WHAT IS ASKED:
Write out all the material exactly. Leave nothing out.
** Start GIVEN DATA **
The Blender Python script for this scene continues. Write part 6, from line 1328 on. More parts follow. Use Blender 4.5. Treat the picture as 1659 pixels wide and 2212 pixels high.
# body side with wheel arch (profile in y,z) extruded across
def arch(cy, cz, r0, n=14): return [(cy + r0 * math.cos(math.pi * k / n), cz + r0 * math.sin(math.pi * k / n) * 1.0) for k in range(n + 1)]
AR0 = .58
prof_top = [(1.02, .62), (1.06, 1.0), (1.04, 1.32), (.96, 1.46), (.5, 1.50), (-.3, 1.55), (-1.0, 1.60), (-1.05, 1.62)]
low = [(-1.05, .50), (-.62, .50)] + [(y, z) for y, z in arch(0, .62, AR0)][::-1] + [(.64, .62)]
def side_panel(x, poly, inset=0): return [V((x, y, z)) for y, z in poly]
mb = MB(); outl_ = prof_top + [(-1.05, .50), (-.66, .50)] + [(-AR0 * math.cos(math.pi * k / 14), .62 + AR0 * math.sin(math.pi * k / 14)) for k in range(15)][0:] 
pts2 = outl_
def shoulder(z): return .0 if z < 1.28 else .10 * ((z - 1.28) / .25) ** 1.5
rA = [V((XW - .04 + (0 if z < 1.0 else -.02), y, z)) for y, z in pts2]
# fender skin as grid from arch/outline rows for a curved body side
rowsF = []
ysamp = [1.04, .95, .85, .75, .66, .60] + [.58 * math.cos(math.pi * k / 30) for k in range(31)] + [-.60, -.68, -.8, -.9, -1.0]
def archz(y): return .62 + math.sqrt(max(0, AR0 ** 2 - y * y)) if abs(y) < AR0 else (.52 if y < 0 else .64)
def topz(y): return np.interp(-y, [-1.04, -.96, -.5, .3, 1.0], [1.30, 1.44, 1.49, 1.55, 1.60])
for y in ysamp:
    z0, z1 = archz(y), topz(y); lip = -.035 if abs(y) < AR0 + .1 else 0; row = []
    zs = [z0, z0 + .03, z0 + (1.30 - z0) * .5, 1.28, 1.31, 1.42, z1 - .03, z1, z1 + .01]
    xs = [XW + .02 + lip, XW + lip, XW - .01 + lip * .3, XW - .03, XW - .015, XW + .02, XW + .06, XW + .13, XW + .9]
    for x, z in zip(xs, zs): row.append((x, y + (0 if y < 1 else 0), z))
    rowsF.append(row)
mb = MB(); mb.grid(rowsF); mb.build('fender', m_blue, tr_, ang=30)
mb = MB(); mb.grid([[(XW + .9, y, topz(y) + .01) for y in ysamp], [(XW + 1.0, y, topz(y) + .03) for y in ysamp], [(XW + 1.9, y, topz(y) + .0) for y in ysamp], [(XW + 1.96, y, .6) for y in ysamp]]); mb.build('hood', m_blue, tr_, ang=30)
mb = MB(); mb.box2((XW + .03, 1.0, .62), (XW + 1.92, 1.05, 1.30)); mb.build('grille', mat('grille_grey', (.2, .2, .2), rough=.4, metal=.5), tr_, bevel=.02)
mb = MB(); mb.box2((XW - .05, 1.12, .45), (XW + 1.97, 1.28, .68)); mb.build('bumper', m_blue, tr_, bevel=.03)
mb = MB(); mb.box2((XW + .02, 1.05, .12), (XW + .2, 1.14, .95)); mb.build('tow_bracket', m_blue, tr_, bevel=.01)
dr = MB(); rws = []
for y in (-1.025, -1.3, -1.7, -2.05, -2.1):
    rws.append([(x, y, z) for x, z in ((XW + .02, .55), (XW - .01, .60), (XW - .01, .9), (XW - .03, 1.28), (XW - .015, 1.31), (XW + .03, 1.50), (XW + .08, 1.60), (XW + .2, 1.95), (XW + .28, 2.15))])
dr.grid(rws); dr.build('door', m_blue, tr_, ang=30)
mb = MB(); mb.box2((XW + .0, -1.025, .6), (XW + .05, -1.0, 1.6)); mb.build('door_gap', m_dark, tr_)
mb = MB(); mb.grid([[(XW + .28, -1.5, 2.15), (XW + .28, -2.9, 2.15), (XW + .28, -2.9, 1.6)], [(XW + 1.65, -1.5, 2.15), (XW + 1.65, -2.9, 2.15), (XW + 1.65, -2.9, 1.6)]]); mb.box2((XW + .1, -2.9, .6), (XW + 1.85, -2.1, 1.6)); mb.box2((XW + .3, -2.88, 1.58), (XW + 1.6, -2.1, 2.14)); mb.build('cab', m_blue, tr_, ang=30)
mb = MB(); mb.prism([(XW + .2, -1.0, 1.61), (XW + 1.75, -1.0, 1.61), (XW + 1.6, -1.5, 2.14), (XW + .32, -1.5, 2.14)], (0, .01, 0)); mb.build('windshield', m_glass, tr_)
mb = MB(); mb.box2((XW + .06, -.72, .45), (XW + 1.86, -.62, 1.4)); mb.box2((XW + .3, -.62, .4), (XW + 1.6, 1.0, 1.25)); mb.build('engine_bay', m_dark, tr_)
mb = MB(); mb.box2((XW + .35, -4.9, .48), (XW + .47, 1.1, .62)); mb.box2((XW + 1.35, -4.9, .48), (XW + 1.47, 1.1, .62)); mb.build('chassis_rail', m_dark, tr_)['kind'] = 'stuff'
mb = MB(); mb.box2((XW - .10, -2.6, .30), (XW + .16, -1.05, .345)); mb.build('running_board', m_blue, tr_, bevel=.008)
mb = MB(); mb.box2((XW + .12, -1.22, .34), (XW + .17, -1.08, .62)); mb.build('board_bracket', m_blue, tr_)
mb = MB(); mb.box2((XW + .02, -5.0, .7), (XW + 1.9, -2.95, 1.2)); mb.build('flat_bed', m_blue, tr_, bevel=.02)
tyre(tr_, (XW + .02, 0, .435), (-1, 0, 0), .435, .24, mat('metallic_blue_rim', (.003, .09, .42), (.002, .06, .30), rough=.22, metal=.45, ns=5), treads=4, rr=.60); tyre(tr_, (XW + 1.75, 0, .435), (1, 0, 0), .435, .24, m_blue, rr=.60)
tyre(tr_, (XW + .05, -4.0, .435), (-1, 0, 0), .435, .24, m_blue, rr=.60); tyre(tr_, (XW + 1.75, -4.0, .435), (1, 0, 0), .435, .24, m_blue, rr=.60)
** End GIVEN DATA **
ANSWER BELOW:
The Blender Python script for this scene continues. Write part 6, from line 1328 on. More parts follow. Use Blender 4.5. Treat the picture as 1659 pixels wide and 2212 pixels high.
# body side with wheel arch (profile in y,z) extruded across
def arch(cy, cz, r0, n=14): return [(cy + r0 * math.cos(math.pi * k / n), cz + r0 * math.sin(math.pi * k / n) * 1.0) for k in range(n + 1)]
AR0 = .58
prof_top = [(1.02, .62), (1.06, 1.0), (1.04, 1.32), (.96, 1.46), (.5, 1.50), (-.3, 1.55), (-1.0, 1.60), (-1.05, 1.62)]
low = [(-1.05, .50), (-.62, .50)] + [(y, z) for y, z in arch(0, .62, AR0)][::-1] + [(.64, .62)]
def side_panel(x, poly, inset=0): return [V((x, y, z)) for y, z in poly]
mb = MB(); outl_ = prof_top + [(-1.05, .50), (-.66, .50)] + [(-AR0 * math.cos(math.pi * k / 14), .62 + AR0 * math.sin(math.pi * k / 14)) for k in range(15)][0:] 
pts2 = outl_
def shoulder(z): return .0 if z < 1.28 else .10 * ((z - 1.28) / .25) ** 1.5
rA = [V((XW - .04 + (0 if z < 1.0 else -.02), y, z)) for y, z in pts2]
# fender skin as grid from arch/outline rows for a curved body side
rowsF = []
ysamp = [1.04, .95, .85, .75, .66, .60] + [.58 * math.cos(math.pi * k / 30) for k in range(31)] + [-.60, -.68, -.8, -.9, -1.0]
def archz(y): return .62 + math.sqrt(max(0, AR0 ** 2 - y * y)) if abs(y) < AR0 else (.52 if y < 0 else .64)
def topz(y): return np.interp(-y, [-1.04, -.96, -.5, .3, 1.0], [1.30, 1.44, 1.49, 1.55, 1.60])
for y in ysamp:
    z0, z1 = archz(y), topz(y); lip = -.035 if abs(y) < AR0 + .1 else 0; row = []
    zs = [z0, z0 + .03, z0 + (1.30 - z0) * .5, 1.28, 1.31, 1.42, z1 - .03, z1, z1 + .01]
    xs = [XW + .02 + lip, XW + lip, XW - .01 + lip * .3, XW - .03, XW - .015, XW + .02, XW + .06, XW + .13, XW + .9]
    for x, z in zip(xs, zs): row.append((x, y + (0 if y < 1 else 0), z))
    rowsF.append(row)
mb = MB(); mb.grid(rowsF); mb.build('fender', m_blue, tr_, ang=30)
mb = MB(); mb.grid([[(XW + .9, y, topz(y) + .01) for y in ysamp], [(XW + 1.0, y, topz(y) + .03) for y in ysamp], [(XW + 1.9, y, topz(y) + .0) for y in ysamp], [(XW + 1.96, y, .6) for y in ysamp]]); mb.build('hood', m_blue, tr_, ang=30)
mb = MB(); mb.box2((XW + .03, 1.0, .62), (XW + 1.92, 1.05, 1.30)); mb.build('grille', mat('grille_grey', (.2, .2, .2), rough=.4, metal=.5), tr_, bevel=.02)
mb = MB(); mb.box2((XW - .05, 1.12, .45), (XW + 1.97, 1.28, .68)); mb.build('bumper', m_blue, tr_, bevel=.03)
mb = MB(); mb.box2((XW + .02, 1.05, .12), (XW + .2, 1.14, .95)); mb.build('tow_bracket', m_blue, tr_, bevel=.01)
dr = MB(); rws = []
for y in (-1.025, -1.3, -1.7, -2.05, -2.1):
    rws.append([(x, y, z) for x, z in ((XW + .02, .55), (XW - .01, .60), (XW - .01, .9), (XW - .03, 1.28), (XW - .015, 1.31), (XW + .03, 1.50), (XW + .08, 1.60), (XW + .2, 1.95), (XW + .28, 2.15))])
dr.grid(rws); dr.build('door', m_blue, tr_, ang=30)
mb = MB(); mb.box2((XW + .0, -1.025, .6), (XW + .05, -1.0, 1.6)); mb.build('door_gap', m_dark, tr_)
mb = MB(); mb.grid([[(XW + .28, -1.5, 2.15), (XW + .28, -2.9, 2.15), (XW + .28, -2.9, 1.6)], [(XW + 1.65, -1.5, 2.15), (XW + 1.65, -2.9, 2.15), (XW + 1.65, -2.9, 1.6)]]); mb.box2((XW + .1, -2.9, .6), (XW + 1.85, -2.1, 1.6)); mb.box2((XW + .3, -2.88, 1.58), (XW + 1.6, -2.1, 2.14)); mb.build('cab', m_blue, tr_, ang=30)
mb = MB(); mb.prism([(XW + .2, -1.0, 1.61), (XW + 1.75, -1.0, 1.61), (XW + 1.6, -1.5, 2.14), (XW + .32, -1.5, 2.14)], (0, .01, 0)); mb.build('windshield', m_glass, tr_)
mb = MB(); mb.box2((XW + .06, -.72, .45), (XW + 1.86, -.62, 1.4)); mb.box2((XW + .3, -.62, .4), (XW + 1.6, 1.0, 1.25)); mb.build('engine_bay', m_dark, tr_)
mb = MB(); mb.box2((XW + .35, -4.9, .48), (XW + .47, 1.1, .62)); mb.box2((XW + 1.35, -4.9, .48), (XW + 1.47, 1.1, .62)); mb.build('chassis_rail', m_dark, tr_)['kind'] = 'stuff'
mb = MB(); mb.box2((XW - .10, -2.6, .30), (XW + .16, -1.05, .345)); mb.build('running_board', m_blue, tr_, bevel=.008)
mb = MB(); mb.box2((XW + .12, -1.22, .34), (XW + .17, -1.08, .62)); mb.build('board_bracket', m_blue, tr_)
mb = MB(); mb.box2((XW + .02, -5.0, .7), (XW + 1.9, -2.95, 1.2)); mb.build('flat_bed', m_blue, tr_, bevel=.02)
tyre(tr_, (XW + .02, 0, .435), (-1, 0, 0), .435, .24, mat('metallic_blue_rim', (.003, .09, .42), (.002, .06, .30), rough=.22, metal=.45, ns=5), treads=4, rr=.60); tyre(tr_, (XW + 1.75, 0, .435), (1, 0, 0), .435, .24, m_blue, rr=.60)
tyre(tr_, (XW + .05, -4.0, .435), (-1, 0, 0), .435, .24, m_blue, rr=.60); tyre(tr_, (XW + 1.75, -4.0, .435), (1, 0, 0), .435, .24, m_blue, rr=.60)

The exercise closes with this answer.